Written exercise: Can you write out all of the material below, word for word?

Data items

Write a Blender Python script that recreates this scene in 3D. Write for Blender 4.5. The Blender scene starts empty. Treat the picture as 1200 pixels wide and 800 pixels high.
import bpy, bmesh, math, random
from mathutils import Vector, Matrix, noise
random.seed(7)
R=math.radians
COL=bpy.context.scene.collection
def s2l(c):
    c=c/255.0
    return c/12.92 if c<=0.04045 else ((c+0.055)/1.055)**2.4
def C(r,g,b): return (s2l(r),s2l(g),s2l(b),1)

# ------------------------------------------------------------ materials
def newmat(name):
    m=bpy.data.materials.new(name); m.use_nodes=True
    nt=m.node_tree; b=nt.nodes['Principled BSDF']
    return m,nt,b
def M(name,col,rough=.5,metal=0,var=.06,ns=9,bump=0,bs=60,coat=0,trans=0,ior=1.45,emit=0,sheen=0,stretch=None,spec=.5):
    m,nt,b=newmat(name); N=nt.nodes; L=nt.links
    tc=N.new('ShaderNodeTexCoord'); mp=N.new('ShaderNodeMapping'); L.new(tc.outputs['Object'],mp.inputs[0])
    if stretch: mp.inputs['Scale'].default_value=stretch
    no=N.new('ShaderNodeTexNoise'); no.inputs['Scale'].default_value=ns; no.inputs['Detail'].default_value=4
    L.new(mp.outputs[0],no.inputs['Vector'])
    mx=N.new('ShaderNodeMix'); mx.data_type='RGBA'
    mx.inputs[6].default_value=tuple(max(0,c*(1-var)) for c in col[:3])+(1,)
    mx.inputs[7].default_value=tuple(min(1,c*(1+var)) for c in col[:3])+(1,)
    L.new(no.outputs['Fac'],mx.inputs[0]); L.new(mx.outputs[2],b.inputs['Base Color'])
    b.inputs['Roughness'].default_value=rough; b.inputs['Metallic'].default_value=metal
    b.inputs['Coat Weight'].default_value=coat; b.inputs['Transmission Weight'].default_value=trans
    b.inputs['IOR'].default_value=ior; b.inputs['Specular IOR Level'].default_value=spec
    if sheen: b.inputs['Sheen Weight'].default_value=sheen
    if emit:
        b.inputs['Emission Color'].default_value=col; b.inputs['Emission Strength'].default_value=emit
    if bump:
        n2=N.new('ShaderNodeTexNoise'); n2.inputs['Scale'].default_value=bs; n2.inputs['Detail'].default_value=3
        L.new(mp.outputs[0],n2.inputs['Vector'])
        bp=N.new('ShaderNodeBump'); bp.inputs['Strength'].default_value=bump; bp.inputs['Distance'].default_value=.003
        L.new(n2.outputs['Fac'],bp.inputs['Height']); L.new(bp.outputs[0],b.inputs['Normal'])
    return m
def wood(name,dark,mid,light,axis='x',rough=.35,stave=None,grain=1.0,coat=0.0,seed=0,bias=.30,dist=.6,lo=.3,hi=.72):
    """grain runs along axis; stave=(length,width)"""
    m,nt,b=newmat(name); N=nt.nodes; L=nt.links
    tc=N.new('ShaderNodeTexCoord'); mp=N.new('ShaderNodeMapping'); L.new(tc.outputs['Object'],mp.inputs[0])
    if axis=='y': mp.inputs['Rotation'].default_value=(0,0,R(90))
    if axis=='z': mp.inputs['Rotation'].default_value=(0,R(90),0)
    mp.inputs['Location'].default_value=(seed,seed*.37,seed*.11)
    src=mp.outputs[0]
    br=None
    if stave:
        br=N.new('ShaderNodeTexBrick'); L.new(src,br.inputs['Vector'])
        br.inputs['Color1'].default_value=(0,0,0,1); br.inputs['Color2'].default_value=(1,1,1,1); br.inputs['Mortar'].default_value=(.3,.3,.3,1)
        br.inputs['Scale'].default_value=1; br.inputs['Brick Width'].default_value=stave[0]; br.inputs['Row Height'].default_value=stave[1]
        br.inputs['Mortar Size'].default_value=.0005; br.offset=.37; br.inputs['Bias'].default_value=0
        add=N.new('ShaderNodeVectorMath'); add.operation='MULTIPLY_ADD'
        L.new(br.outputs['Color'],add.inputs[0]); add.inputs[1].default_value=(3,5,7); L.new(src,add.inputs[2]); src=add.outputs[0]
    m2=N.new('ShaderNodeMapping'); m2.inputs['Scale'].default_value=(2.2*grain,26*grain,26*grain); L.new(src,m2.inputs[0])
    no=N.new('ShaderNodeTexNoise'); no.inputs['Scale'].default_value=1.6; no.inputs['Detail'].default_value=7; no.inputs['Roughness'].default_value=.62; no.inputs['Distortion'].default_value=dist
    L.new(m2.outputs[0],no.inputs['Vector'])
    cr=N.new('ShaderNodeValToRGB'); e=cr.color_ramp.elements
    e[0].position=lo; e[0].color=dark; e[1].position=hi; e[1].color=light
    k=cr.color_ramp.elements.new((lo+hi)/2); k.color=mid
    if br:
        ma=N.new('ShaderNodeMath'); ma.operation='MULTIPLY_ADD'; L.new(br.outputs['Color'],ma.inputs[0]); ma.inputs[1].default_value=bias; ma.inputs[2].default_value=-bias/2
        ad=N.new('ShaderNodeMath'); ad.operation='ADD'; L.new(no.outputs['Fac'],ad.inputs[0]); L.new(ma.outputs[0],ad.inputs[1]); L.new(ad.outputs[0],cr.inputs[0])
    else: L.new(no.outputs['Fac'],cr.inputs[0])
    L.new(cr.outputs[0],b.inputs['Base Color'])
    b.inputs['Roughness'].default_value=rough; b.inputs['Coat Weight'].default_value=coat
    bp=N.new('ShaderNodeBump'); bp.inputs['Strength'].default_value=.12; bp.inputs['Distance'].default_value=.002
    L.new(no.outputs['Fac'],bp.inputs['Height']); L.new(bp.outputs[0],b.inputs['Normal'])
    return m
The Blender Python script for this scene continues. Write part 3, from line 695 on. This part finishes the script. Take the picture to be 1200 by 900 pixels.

Correct result:
Write a Blender Python script that recreates this scene in 3D. Write for Blender 4.5. The Blender scene starts empty. Treat the picture as 1200 pixels wide and 800 pixels high.
import bpy, bmesh, math, random
from mathutils import Vector, Matrix, noise
random.seed(7)
R=math.radians
COL=bpy.context.scene.collection
def s2l(c):
    c=c/255.0
    return c/12.92 if c<=0.04045 else ((c+0.055)/1.055)**2.4
def C(r,g,b): return (s2l(r),s2l(g),s2l(b),1)

# ------------------------------------------------------------ materials
def newmat(name):
    m=bpy.data.materials.new(name); m.use_nodes=True
    nt=m.node_tree; b=nt.nodes['Principled BSDF']
    return m,nt,b
def M(name,col,rough=.5,metal=0,var=.06,ns=9,bump=0,bs=60,coat=0,trans=0,ior=1.45,emit=0,sheen=0,stretch=None,spec=.5):
    m,nt,b=newmat(name); N=nt.nodes; L=nt.links
    tc=N.new('ShaderNodeTexCoord'); mp=N.new('ShaderNodeMapping'); L.new(tc.outputs['Object'],mp.inputs[0])
    if stretch: mp.inputs['Scale'].default_value=stretch
    no=N.new('ShaderNodeTexNoise'); no.inputs['Scale'].default_value=ns; no.inputs['Detail'].default_value=4
    L.new(mp.outputs[0],no.inputs['Vector'])
    mx=N.new('ShaderNodeMix'); mx.data_type='RGBA'
    mx.inputs[6].default_value=tuple(max(0,c*(1-var)) for c in col[:3])+(1,)
    mx.inputs[7].default_value=tuple(min(1,c*(1+var)) for c in col[:3])+(1,)
    L.new(no.outputs['Fac'],mx.inputs[0]); L.new(mx.outputs[2],b.inputs['Base Color'])
    b.inputs['Roughness'].default_value=rough; b.inputs['Metallic'].default_value=metal
    b.inputs['Coat Weight'].default_value=coat; b.inputs['Transmission Weight'].default_value=trans
    b.inputs['IOR'].default_value=ior; b.inputs['Specular IOR Level'].default_value=spec
    if sheen: b.inputs['Sheen Weight'].default_value=sheen
    if emit:
        b.inputs['Emission Color'].default_value=col; b.inputs['Emission Strength'].default_value=emit
    if bump:
        n2=N.new('ShaderNodeTexNoise'); n2.inputs['Scale'].default_value=bs; n2.inputs['Detail'].default_value=3
        L.new(mp.outputs[0],n2.inputs['Vector'])
        bp=N.new('ShaderNodeBump'); bp.inputs['Strength'].default_value=bump; bp.inputs['Distance'].default_value=.003
        L.new(n2.outputs['Fac'],bp.inputs['Height']); L.new(bp.outputs[0],b.inputs['Normal'])
    return m
def wood(name,dark,mid,light,axis='x',rough=.35,stave=None,grain=1.0,coat=0.0,seed=0,bias=.30,dist=.6,lo=.3,hi=.72):
    """grain runs along axis; stave=(length,width)"""
    m,nt,b=newmat(name); N=nt.nodes; L=nt.links
    tc=N.new('ShaderNodeTexCoord'); mp=N.new('ShaderNodeMapping'); L.new(tc.outputs['Object'],mp.inputs[0])
    if axis=='y': mp.inputs['Rotation'].default_value=(0,0,R(90))
    if axis=='z': mp.inputs['Rotation'].default_value=(0,R(90),0)
    mp.inputs['Location'].default_value=(seed,seed*.37,seed*.11)
    src=mp.outputs[0]
    br=None
    if stave:
        br=N.new('ShaderNodeTexBrick'); L.new(src,br.inputs['Vector'])
        br.inputs['Color1'].default_value=(0,0,0,1); br.inputs['Color2'].default_value=(1,1,1,1); br.inputs['Mortar'].default_value=(.3,.3,.3,1)
        br.inputs['Scale'].default_value=1; br.inputs['Brick Width'].default_value=stave[0]; br.inputs['Row Height'].default_value=stave[1]
        br.inputs['Mortar Size'].default_value=.0005; br.offset=.37; br.inputs['Bias'].default_value=0
        add=N.new('ShaderNodeVectorMath'); add.operation='MULTIPLY_ADD'
        L.new(br.outputs['Color'],add.inputs[0]); add.inputs[1].default_value=(3,5,7); L.new(src,add.inputs[2]); src=add.outputs[0]
    m2=N.new('ShaderNodeMapping'); m2.inputs['Scale'].default_value=(2.2*grain,26*grain,26*grain); L.new(src,m2.inputs[0])
    no=N.new('ShaderNodeTexNoise'); no.inputs['Scale'].default_value=1.6; no.inputs['Detail'].default_value=7; no.inputs['Roughness'].default_value=.62; no.inputs['Distortion'].default_value=dist
    L.new(m2.outputs[0],no.inputs['Vector'])
    cr=N.new('ShaderNodeValToRGB'); e=cr.color_ramp.elements
    e[0].position=lo; e[0].color=dark; e[1].position=hi; e[1].color=light
    k=cr.color_ramp.elements.new((lo+hi)/2); k.color=mid
    if br:
        ma=N.new('ShaderNodeMath'); ma.operation='MULTIPLY_ADD'; L.new(br.outputs['Color'],ma.inputs[0]); ma.inputs[1].default_value=bias; ma.inputs[2].default_value=-bias/2
        ad=N.new('ShaderNodeMath'); ad.operation='ADD'; L.new(no.outputs['Fac'],ad.inputs[0]); L.new(ma.outputs[0],ad.inputs[1]); L.new(ad.outputs[0],cr.inputs[0])
    else: L.new(no.outputs['Fac'],cr.inputs[0])
    L.new(cr.outputs[0],b.inputs['Base Color'])
    b.inputs['Roughness'].default_value=rough; b.inputs['Coat Weight'].default_value=coat
    bp=N.new('ShaderNodeBump'); bp.inputs['Strength'].default_value=.12; bp.inputs['Distance'].default_value=.002
    L.new(no.outputs['Fac'],bp.inputs['Height']); L.new(bp.outputs[0],b.inputs['Normal'])
    return m
The Blender Python script for this scene continues. Write part 3, from line 695 on. This part finishes the script. Take the picture to be 1200 by 900 pixels.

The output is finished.